A la destruction continue et méthodique de l’Etat social, avec son volet territorial d’abandon des services publics en campagne, s’ajoute la destruction de notre environnement naturel . L’industrialisation de la vieille économie marchande a débouché, sur de graves excès. La logique de profit d’abord a conforté ces excès ! Il faut bien se dire qu’avec ce capitalisme débridé nous ne sommes plus dans l’excès mais dans sa logique profonde.
D’aucuns nous disent « tant qu’on n’a rien de mieux à proposer, la critique systémique du capitalisme n’est guère sérieuse ». Est-ce à dire alors qu’il faille laisser faire ? Qu’il faille juste négocier des bouts de réforme et laisser passer la méga-destruction de l’Etat social ?
– Résister d’abord, construire ensuite !
Il importe d’abord et avant tout de s’opposer, de résister à Thanatos, à la barbarie qui vient (et qui n’est pas que chez les dictateurs façon Orban ou Salvini) mais chez tous les dirigeants qui s’emploient de Sarkozy à Macron à la destruction méthodique de l’Etat social avec ses services publics, sa sécurité sociale, son code du travail, son statut de la fonction publique.

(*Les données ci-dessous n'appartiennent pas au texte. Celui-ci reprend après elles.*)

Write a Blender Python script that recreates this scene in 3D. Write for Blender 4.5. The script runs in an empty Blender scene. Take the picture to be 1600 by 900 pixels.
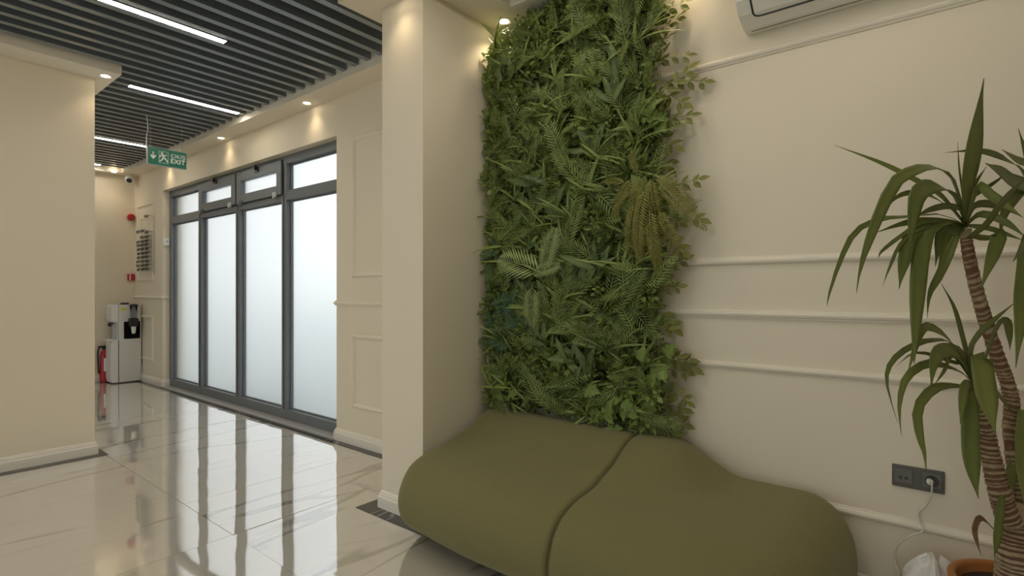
import bpy, math, random
import numpy as np
from mathutils import Vector, Matrix

# ------------------------------------------------------------------ camera
SC = bpy.context.scene
COL = SC.collection
YAW = math.atan(665 / 832.0)
CAMH = 1.2
cam_d = bpy.data.cameras.new('camera')
cam_d.sensor_width = 36.0
cam_d.lens = 36.0 * 832.0 / 1600.0
cam_d.shift_y = 5.0 / 1600.0
cam_d.clip_start = 0.02
cam_d.clip_end = 200
cam = bpy.data.objects.new('camera', cam_d)
cam.location = (0, 0, CAMH)
cam.rotation_euler = (math.pi / 2, 0, YAW)
COL.objects.link(cam)
SC.camera = cam

# ------------------------------------------------------------------ world (overcast sky)
W = bpy.data.worlds.new('sky')
SC.world = W
W.use_nodes = True
bg = W.node_tree.nodes['Background']
bg.inputs['Color'].default_value = (0.955, 0.985, 1.0, 1)
bg.inputs['Strength'].default_value = 1.25

# ------------------------------------------------------------------ exposure
SC.view_settings.view_transform = 'Standard'
SC.view_settings.look = 'None'
SC.view_settings.gamma = 1.0
SC.view_settings.use_curve_mapping = False
SC.view_settings.exposure = 0.06
SC.cycles.max_bounces = 10
SC.cycles.diffuse_bounces = 5
SC.cycles.glossy_bounces = 4
SC.cycles.transmission_bounces = 8
SC.cycles.sample_clamp_indirect = 6.0
SC.cycles.use_denoising = True

STRIP_POWER = 36.0      # radiance of the linear ceiling lamps
SPOT_POWER = 3.8       # watts of each recessed downlight

# ------------------------------------------------------------------ helpers
R = random.Random(7)
CY, SY = math.cos(YAW), math.sin(YAW)


def at(px, py, d):
    """world point seen at a photograph position, at a distance d along the view axis"""
    a = (px - 800) / 832.0
    b = -(py - 455) / 832.0
    return Vector(((CY * a - SY) * d, (SY * a + CY) * d, CAMH + b * d))


class MB:
    def __init__(s):
        s.v = []
        s.f = []
        s.t = None

    def add(s, verts, faces):
        n = len(s.v)
        s.v += [tuple(p) for p in verts]
        s.f += [tuple(i + n for i in f) for f in faces]
        return s

    def box(s, x0, x1, y0, y1, z0, z1):
        return s.add([(x0, y0, z0), (x1, y0, z0), (x1, y1, z0), (x0, y1, z0),
                      (x0, y0, z1), (x1, y0, z1), (x1, y1, z1), (x0, y1, z1)],
                     [(3, 2, 1, 0), (4, 5, 6, 7), (0, 1, 5, 4), (1, 2, 6, 5), (2, 3, 7, 6), (3, 0, 4, 7)])

    def prism_x(s, prof, x0, x1):
        """closed (y, z) profile extruded along x"""
        n = len(prof)
        vs = [(x0, y, z) for y, z in prof] + [(x1, y, z) for y, z in prof]
        fs = [(i, (i + 1) % n, n + (i + 1) % n, n + i) for i in range(n)]
        fs += [tuple(range(n - 1, -1, -1)), tuple(range(n, 2 * n))]
        return s.add(vs, fs)

    def prism(s, poly, origin, ex, ey, ez, th):
        """2-D polygon in the plane (ex, ey), given thickness along ez"""
        o = Vector(origin)
        ex, ey, ez = Vector(ex), Vector(ey), Vector(ez)
        n = len(poly)
        vs = [o + ex * a + ey * b for a, b in poly] + [o + ex * a + ey * b + ez * th for a, b in poly]
        fs = [(i, (i + 1) % n, n + (i + 1) % n, n + i) for i in range(n)]
        fs += [tuple(range(n - 1, -1, -1)), tuple(range(n, 2 * n))]
        return s.add(vs, fs)

    def lathe(s, prof, c=(0, 0, 0), n=24, axis='z'):
        """(radius, height) profile turned round an axis"""
        vs = []
        for r, h in prof:
            for k in range(n):
                a = 2 * math.pi * k / n
                p = (r * math.cos(a), r * math.sin(a), h)
                if axis == 'y':
                    p = (p[0], h, p[1])
                elif axis == 'x':
                    p = (h, p[0], p[1])
                vs.append((c[0] + p[0], c[1] + p[1], c[2] + p[2]))
        fs = []
        for j in range(len(prof) - 1):
            for k in range(n):
                fs.append((j * n + k, j * n + (k + 1) % n, (j + 1) * n + (k + 1) % n, (j + 1) * n + k))
        fs.append(tuple(range(n - 1, -1, -1)))
        fs.append(tuple(range((len(prof) - 1) * n, len(prof) * n)))
        return s.add(vs, fs)

    def tube(s, pts, rad, n=8):
        pts = [Vector(p) for p in pts]
        m = len(pts)
        rads = rad if isinstance(rad, (list, tuple)) else [rad] * m
        vs = []
        up = Vector((0.31, 0.22, 0.92))
        for i in range(m):
            t = (pts[min(i + 1, m - 1)] - pts[max(i - 1, 0)]).normalized()
            a = t.cross(up)
            if a.length < 1e-3:
                a = t.cross(Vector((1, 0, 0)))
            a.normalize()
            b = t.cross(a).normalized()
            for k in range(n):
                w = 2 * math.pi * k / n
                vs.append(pts[i] + (a * math.cos(w) + b * math.sin(w)) * rads[i])
        fs = []
        for j in range(m - 1):
            for k in range(n):
                fs.append((j * n + k, j * n + (k + 1) % n, (j + 1) * n + (k + 1) % n, (j + 1) * n + k))
        fs.append(tuple(range(n - 1, -1, -1)))
        fs.append(tuple(range((m - 1) * n, m * n)))
        return s.add(vs, fs)

    def mesh(s, name):
        me = bpy.data.meshes.new(name)
        me.from_pydata(s.v, [], s.f)
        me.update()
        if s.t is not None:
            a = me.attributes.new('tint', 'FLOAT', 'POINT')
            a.data.foreach_set('value', np.asarray(s.t, dtype=np.float32))
        return me


def link(name, me, mat, parent=None, smooth=False, bevel=0, seg=2):
    o = bpy.data.objects.new(name, me)
    COL.objects.link(o)
    if mat is not None and len(me.materials) == 0:
        me.materials.append(mat)
    if smooth:
        me.polygons.foreach_set('use_smooth', [True] * len(me.polygons))
    if bevel:
        b = o.modifiers.new('bevel', 'BEVEL')
        b.width = bevel
        b.segments = seg
        b.limit_method = 'ANGLE'
        b.angle_limit = math.radians(40)
    if parent is not None:
        o.parent = parent
        o.matrix_parent_inverse = Matrix.Translation(base_of(parent)).inverted()
    return o


def base_of(p):
    # a part of a mesh sits in that mesh's own (world) frame; an Empty is moved to the thing's base
    return p.location.copy() if p.type == 'EMPTY' else Vector((0, 0, 0))


def obj(name, mb, mat, parent=None, smooth=False, bevel=0, seg=2):
    return link(name, mb.mesh(name), mat, parent, smooth, bevel, seg)


def fixn(o):
    """make normals consistent"""
    import bmesh
    bm = bmesh.new()
    bm.from_mesh(o.data)
    bmesh.ops.recalc_face_normals(bm, faces=bm.faces)
    bm.to_mesh(o.data)
    bm.free()
    return o


def tag(o, label, cat=None, group=None, kind=None):
    o['label'] = label
    if cat:
        o['category'] = cat
    if group:
        o['group'] = group
    if kind:
        o['kind'] = kind
    return o


def thing(name, label, cat, loc, group=None, kind=None):
    o = bpy.data.objects.new(name, None)
    COL.objects.link(o)
    o.location = loc
    o.empty_display_size = 0.05
    return tag(o, label, cat, group, kind)


def smoothstep(a, b, x):
    t = min(1, max(0, (x - a) / (b - a)))
    return t * t * (3 - 2 * t)


def spline(pts, n):
    """Catmull-Rom resample of a point list"""
    P = [Vector(p) for p in pts]
    P = [P[0] * 2 - P[1]] + P + [P[-1] * 2 - P[-2]]
    m = len(P) - 3
    out = []
    for k in range(n):
        u = k / (n - 1) * m
        i = min(int(u), m - 1)
        t = u - i
        a, b, c, d = P[i:i + 4]
        out.append(0.5 * ((2 * b) + (c - a) * t + (2 * a - 5 * b + 4 * c - d) * t * t + (3 * b - a - 3 * c + d) * t ** 3))
    return out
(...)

Faut-il se cantonner dans les critiques sans solution, dans les seules résistances collectives qui de plus n’aboutissent pas toujours ? Il importe de proposer des réformes à effet cliquet qui brident le système, qui le dénature, qui transforme le loup capitaliste prédateur en humain respectueux et bienveillant !
On entend parfois : « Les marxistes avaient au moins une cohérence, c’est qu’ils croyaient en un système meilleur et voulaient l’appliquer : mettre fin au capitalisme en abolissant la propriété privée des moyens de production, mettre fin au marché en instituant la planification centralisée ». Mais c’est plus le stalinisme comme l’autre chose historiquement développée qui est alors montré du doigt qu’un socialisme authentique bénéficiant au peuple-classe et plus respectueux de la nature ! Cette méfiance dans l’alternative anti-systémique est une façon de (re)poser la question des libertés, de l’indivisibilité des libertés. Celle de la démocratie aussi.
Les classes populaires - moyennes et modestes - veulent majoritairement la liberté et la démocratie contre l’oligarchisation du monde, celle qui accompagne sa financiarisation. Elles le veulent notamment en refusant en France la retraite par points, les fonds de pension et la financiarisation de toute l’économie.